Centauri Dreams sometimes muses that we know all too little about nearby space. Ponder that it is only within the last decade that we have begun to characterize the whole category of objects known as ‘brown dwarfs,’ while our understanding of M-class dwarfs is evolving so rapidly that we’re now seeing them as potential havens for terrestrial worlds. That makes both kinds of dwarfs interesting as mission targets once we’ve created the technologies to make such journeys.
And it also means that we have to develop a better census of red and brown dwarf stars in our own neighborhood.

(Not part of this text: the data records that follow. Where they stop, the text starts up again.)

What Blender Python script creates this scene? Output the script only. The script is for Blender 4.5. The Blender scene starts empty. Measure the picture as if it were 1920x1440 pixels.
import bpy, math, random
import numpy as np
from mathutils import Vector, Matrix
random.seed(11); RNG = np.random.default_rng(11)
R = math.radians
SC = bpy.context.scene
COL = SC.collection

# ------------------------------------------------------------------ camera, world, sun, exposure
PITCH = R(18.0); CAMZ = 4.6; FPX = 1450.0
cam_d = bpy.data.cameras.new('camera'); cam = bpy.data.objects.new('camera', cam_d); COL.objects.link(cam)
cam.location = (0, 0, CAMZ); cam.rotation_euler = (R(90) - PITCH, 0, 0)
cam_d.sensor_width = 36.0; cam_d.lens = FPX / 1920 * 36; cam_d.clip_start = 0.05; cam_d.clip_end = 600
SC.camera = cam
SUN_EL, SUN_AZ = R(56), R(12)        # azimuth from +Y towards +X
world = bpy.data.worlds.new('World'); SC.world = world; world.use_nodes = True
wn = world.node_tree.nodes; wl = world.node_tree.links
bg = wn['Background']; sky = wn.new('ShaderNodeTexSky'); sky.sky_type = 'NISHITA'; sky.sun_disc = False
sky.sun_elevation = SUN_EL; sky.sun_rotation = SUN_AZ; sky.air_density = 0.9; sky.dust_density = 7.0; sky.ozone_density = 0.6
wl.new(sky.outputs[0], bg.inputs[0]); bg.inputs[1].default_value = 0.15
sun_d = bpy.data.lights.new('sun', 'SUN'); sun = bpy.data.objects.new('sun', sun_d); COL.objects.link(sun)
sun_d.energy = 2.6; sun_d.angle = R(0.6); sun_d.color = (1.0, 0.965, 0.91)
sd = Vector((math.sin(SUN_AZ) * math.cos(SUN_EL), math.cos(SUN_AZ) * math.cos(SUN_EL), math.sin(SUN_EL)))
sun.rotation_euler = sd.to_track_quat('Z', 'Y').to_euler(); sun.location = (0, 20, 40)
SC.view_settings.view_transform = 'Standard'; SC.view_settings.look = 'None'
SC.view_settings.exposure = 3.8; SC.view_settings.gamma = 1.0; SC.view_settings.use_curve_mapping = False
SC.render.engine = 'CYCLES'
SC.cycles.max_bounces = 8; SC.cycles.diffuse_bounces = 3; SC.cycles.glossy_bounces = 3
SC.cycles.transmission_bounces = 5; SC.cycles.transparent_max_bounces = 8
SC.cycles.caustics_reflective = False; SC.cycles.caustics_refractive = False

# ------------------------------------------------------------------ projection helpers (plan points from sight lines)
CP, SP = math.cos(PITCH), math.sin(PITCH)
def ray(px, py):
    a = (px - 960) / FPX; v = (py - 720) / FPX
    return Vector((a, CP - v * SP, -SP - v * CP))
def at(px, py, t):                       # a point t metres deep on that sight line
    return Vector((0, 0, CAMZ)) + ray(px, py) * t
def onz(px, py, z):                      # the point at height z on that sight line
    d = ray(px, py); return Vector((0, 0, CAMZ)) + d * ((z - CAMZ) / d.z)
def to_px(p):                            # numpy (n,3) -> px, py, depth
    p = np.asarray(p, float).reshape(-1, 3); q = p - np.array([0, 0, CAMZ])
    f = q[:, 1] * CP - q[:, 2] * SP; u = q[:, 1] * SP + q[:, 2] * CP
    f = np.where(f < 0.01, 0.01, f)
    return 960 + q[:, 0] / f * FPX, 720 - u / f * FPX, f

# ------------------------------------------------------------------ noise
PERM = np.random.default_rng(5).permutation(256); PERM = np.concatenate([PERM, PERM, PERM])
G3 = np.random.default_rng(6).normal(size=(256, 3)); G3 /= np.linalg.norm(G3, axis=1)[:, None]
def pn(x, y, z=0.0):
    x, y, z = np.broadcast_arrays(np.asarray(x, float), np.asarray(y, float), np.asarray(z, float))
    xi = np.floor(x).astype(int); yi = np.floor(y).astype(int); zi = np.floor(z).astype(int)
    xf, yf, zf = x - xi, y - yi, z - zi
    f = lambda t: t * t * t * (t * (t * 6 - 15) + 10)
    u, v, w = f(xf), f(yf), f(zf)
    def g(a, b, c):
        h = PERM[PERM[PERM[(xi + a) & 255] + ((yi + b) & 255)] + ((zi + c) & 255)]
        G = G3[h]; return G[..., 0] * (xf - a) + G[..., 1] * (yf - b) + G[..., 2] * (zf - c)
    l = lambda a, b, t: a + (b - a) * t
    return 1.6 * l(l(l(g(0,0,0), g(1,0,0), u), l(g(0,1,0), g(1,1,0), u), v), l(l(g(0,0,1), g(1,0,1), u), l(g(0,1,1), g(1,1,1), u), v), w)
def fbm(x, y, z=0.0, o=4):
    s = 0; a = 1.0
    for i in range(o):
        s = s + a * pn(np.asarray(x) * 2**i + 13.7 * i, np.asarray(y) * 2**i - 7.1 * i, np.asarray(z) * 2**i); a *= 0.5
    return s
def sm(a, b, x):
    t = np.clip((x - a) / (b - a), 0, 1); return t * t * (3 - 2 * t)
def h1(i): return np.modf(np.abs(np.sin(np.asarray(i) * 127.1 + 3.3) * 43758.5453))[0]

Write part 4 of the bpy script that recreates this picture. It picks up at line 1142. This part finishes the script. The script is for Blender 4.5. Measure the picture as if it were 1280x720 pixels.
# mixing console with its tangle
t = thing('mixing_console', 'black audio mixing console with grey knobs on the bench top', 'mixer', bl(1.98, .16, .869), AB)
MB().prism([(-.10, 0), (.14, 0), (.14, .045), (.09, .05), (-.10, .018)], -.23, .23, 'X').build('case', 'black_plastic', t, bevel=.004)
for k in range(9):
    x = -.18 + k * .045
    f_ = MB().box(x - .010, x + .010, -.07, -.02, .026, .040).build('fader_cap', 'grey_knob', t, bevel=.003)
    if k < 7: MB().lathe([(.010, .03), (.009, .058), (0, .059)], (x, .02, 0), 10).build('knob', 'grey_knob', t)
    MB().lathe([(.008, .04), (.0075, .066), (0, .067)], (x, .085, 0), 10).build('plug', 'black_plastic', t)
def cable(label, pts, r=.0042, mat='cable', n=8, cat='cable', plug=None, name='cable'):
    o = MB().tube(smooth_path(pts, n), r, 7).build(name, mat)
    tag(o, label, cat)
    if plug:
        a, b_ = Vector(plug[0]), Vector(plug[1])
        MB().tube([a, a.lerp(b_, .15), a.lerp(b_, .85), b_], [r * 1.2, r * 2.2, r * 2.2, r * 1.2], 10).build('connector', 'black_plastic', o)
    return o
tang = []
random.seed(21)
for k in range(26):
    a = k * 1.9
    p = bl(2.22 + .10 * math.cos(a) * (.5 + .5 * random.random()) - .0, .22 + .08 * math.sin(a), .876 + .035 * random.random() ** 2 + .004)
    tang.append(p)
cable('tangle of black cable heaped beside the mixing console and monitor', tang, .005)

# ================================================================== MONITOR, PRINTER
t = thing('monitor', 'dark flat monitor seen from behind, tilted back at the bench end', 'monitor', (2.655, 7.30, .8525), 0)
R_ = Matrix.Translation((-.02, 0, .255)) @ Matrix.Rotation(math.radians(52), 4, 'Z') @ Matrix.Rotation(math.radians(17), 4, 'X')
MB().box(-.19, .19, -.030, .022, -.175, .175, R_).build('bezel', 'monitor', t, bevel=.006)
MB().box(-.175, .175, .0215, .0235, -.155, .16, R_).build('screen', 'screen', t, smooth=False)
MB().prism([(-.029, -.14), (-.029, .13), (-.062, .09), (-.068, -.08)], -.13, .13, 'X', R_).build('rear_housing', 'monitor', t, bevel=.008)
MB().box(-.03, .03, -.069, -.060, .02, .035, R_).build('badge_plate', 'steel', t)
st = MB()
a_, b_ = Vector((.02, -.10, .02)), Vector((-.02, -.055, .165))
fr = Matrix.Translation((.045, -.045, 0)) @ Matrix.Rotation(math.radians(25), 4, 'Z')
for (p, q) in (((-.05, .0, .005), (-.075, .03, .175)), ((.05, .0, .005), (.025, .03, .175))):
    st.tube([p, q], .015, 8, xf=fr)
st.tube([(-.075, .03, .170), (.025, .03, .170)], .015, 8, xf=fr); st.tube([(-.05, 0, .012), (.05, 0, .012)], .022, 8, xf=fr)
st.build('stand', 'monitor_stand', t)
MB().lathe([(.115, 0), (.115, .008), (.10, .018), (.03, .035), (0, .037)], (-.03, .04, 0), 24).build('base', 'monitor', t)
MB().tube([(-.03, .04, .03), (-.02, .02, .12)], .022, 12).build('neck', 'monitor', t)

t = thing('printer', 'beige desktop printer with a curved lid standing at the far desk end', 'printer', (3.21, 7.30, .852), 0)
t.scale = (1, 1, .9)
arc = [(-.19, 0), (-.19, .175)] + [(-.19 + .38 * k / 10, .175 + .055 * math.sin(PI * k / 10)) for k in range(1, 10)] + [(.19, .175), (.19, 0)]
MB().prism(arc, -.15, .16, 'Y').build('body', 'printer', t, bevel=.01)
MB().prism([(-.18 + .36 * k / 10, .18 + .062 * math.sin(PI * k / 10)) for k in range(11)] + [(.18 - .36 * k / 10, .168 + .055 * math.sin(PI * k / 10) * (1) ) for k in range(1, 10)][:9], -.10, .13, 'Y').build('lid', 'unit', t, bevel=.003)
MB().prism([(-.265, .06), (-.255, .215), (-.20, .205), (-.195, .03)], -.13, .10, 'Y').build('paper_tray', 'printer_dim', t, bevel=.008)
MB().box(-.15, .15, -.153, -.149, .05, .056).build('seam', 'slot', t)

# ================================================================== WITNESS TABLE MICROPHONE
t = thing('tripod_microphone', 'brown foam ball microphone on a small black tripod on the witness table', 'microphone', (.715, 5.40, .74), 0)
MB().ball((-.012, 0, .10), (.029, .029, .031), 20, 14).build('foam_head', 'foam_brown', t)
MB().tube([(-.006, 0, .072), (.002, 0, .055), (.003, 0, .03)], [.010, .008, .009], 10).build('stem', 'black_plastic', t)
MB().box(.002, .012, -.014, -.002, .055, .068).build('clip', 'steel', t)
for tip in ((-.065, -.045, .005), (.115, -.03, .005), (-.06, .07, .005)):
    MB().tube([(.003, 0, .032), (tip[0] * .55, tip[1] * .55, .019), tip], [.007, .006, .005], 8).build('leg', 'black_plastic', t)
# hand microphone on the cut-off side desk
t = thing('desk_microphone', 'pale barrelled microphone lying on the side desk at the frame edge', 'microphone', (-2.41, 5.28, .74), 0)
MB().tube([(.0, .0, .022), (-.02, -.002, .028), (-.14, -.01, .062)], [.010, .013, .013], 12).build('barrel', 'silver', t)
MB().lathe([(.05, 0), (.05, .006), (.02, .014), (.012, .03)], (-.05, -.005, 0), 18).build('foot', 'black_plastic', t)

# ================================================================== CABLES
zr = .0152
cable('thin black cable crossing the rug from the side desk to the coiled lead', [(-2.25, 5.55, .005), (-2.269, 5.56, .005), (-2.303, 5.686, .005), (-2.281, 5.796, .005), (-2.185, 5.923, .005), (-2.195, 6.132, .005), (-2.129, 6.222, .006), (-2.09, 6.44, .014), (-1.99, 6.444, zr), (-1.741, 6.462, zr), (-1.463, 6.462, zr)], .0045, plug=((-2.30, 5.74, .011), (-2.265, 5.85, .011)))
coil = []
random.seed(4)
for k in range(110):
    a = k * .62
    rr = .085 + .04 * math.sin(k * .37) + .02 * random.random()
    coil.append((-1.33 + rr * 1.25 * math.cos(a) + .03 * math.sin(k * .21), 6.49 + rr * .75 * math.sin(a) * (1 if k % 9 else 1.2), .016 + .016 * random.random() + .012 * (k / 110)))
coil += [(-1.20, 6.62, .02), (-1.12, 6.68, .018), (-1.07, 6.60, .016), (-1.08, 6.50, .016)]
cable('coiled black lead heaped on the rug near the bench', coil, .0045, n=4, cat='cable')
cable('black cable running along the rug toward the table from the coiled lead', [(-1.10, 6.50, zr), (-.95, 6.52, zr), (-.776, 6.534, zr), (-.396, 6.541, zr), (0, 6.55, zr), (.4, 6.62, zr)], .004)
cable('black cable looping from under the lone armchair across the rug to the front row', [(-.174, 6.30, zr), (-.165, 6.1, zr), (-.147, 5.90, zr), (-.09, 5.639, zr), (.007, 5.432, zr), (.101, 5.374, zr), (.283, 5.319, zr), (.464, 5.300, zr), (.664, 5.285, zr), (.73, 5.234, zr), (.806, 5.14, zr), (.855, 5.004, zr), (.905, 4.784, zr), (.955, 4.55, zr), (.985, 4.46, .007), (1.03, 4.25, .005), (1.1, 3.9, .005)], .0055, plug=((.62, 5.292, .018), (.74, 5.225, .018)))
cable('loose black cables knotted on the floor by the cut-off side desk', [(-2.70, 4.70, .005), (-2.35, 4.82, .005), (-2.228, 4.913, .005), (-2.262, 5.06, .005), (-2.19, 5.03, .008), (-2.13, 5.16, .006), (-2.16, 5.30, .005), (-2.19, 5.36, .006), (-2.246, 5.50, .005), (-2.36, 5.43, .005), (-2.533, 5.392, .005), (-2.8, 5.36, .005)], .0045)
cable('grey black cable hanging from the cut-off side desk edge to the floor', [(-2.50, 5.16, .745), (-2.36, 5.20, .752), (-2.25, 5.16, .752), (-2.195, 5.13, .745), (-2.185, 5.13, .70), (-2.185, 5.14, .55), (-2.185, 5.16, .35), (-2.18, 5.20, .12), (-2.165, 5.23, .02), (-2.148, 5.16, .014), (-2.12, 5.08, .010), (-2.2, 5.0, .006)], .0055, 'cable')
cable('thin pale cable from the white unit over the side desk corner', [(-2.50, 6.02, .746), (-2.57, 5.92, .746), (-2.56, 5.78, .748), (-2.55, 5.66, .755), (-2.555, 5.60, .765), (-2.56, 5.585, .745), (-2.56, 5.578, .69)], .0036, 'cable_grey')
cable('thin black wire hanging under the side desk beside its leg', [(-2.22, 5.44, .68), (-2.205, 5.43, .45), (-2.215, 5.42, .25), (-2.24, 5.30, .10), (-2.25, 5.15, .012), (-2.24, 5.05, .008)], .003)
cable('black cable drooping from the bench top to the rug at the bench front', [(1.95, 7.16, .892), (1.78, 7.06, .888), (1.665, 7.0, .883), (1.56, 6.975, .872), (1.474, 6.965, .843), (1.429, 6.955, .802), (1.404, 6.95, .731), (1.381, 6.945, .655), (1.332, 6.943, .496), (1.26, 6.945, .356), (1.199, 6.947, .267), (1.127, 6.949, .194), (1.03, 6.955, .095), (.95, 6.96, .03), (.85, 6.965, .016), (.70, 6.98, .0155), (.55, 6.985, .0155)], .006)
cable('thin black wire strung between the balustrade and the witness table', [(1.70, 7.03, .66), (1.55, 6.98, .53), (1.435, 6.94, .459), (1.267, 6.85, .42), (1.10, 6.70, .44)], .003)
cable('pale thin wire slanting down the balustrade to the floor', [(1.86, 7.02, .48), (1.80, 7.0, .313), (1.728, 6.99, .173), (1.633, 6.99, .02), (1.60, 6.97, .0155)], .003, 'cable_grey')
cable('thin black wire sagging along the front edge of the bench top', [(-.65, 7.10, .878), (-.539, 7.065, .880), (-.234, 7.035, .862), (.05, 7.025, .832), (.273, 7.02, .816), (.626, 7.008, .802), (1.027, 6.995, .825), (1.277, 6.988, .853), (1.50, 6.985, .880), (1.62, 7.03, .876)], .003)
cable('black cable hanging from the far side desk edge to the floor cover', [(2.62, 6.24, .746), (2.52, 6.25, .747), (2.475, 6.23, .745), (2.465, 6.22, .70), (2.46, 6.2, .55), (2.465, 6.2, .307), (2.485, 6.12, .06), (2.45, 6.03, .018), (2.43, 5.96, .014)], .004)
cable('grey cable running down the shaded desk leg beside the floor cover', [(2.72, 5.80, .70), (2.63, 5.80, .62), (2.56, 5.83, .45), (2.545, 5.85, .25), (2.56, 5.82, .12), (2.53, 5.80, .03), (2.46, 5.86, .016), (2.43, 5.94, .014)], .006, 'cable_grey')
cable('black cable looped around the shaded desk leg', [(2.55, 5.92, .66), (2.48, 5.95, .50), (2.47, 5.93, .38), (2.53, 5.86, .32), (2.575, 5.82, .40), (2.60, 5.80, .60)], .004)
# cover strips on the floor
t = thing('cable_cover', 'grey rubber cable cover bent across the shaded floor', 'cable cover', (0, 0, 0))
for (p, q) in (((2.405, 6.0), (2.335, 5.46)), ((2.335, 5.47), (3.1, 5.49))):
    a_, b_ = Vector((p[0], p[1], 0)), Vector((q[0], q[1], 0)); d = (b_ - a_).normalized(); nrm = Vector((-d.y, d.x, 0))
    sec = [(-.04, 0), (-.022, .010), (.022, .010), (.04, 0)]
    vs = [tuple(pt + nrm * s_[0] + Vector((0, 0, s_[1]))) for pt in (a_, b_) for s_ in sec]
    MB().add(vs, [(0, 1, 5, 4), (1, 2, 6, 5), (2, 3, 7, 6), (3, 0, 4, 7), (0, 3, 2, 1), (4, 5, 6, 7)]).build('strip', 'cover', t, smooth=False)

It is within the realm of possibility, for example, that there may be a brown dwarf closer to us than the Centauri stars, and the discovery of a target, say, one light year away would give powerful impetus to interstellar propulsion studies. Even M-class stars are readily overlooked in a crowded sky, and the boundary between them and brown dwarfs can be tricky to establish.
As witness a most interesting recent find. DEN 0255-4700 is the faintest body outside our Solar System for which an intrinsic visual brightness has been measured. This tiny object is an L dwarf, a designation for low mass stars so small that they may actually be brown dwarfs. This one is almost 100 million times fainter than the Sun, and while it’s not breathtakingly close, its 16.2 light year distance makes it the 48th closest known stellar target.
We’re talking a temperature of 1700 degrees K (2600 F), and an object whose mass is probably below the 80 Jupiter mass limit thought to be required to fuse hydrogen into helium and thus ignite long-term thermonuclear reactions. The subject of an upcoming paper in the Astronomical Journal, the find is the work of Edgardo Costa and Rene Mendez (Universidad de Chile).
Costa and Mendez are working with the Cerro Tololo Inter-American Observatory Parallax Investigation (CTIOPI), which has been set up to discover overlooked stars and brown dwarfs near the Sun. The goal: to discover 300 new southern star systems within 25 parsecs. Centauri Dreams suspects CTIOPI will have much more to report in coming months as it refines our overview of Sol’s immediate neighborhood.
Hi Paul
Or should I say CD?
A nearby brown dwarf would be an incredible find. What do you think of the Binary Research Institute’s idea of a nearby BD as the Sun’s companion? There’s some evidence for a decent sized planet a bit further out than the proposed binary influencing the Oort Cloud according to some other researchers ( have you posted on their latest reports? I can’t remember.) There could also be free-floating planets – up to a trillion in the Galaxy according to some estimates I’ve read.
Even wilder would be a red dwarf the parallax surveys have missed. The southern hemisphere is under-observed so there’s still some chance for such a discovery. A true star discovery would be more of an impetus to interstellar studies than another planet or planemo.
Adam
Adam, I haven’t checked the Binary Research Institute for a while, so this is a good time to go back and have a look. The binary question, though, continues to fascinate me, and as you say, whether or not something like this could be found, we still have the possibility of a nearby brown or red dwarf that has so far gone undetected. Exciting times and this is all quite close to home!
Astrophysics, abstract
astro-ph/0608054
From: Dr Pierre Maxted [view email]
Date: Wed, 2 Aug 2006 16:21:52 GMT (314kb)
Survival of a brown dwarf after engulfment by a red giant star
Authors: P.F.L. Maxted (1), R. Napiwotzki (2), P.D. Dobbie (3), M.R. Burleigh (3) ((1)Keele University, UK, (2) University of Hertfordshire, UK, (3) University of Leicester, UK)
Comments: To appear in Nature on August 3 2006. 13 Pages, 2 figures, 2 tables
(Summary of paper) High resolution optical spectroscopy of the white dwarf WD0137-349 reveals a weak Halpha line in emission, due to a low mass companion in a close orbit. Using this emission feature, and the narrow NLTE core of the white dwarf’s Halpha absorption line, we measure the orbital period at 116 minutes, the separation at 0.65Rsun, and the mass ratio m2/m1 = K1/K2 = 0.134+/-0.006. From the mass of the white dwarf (0.39+/-0.035Msun) we derive a mass for the companion of 0.053+/-0.006Msun. This is well below the limit of about 0.075Msun commonly used to distinguish stars from brown dwarfs. The observed infrared flux distribution of WD0137-349 is also consistent with a model of an old brown dwarf spectral type mid T or slightly earlier. The system is detached, and the brown dwarf must have survived a previous phase of common envelope evolution, providing a key observational test for models of this interaction.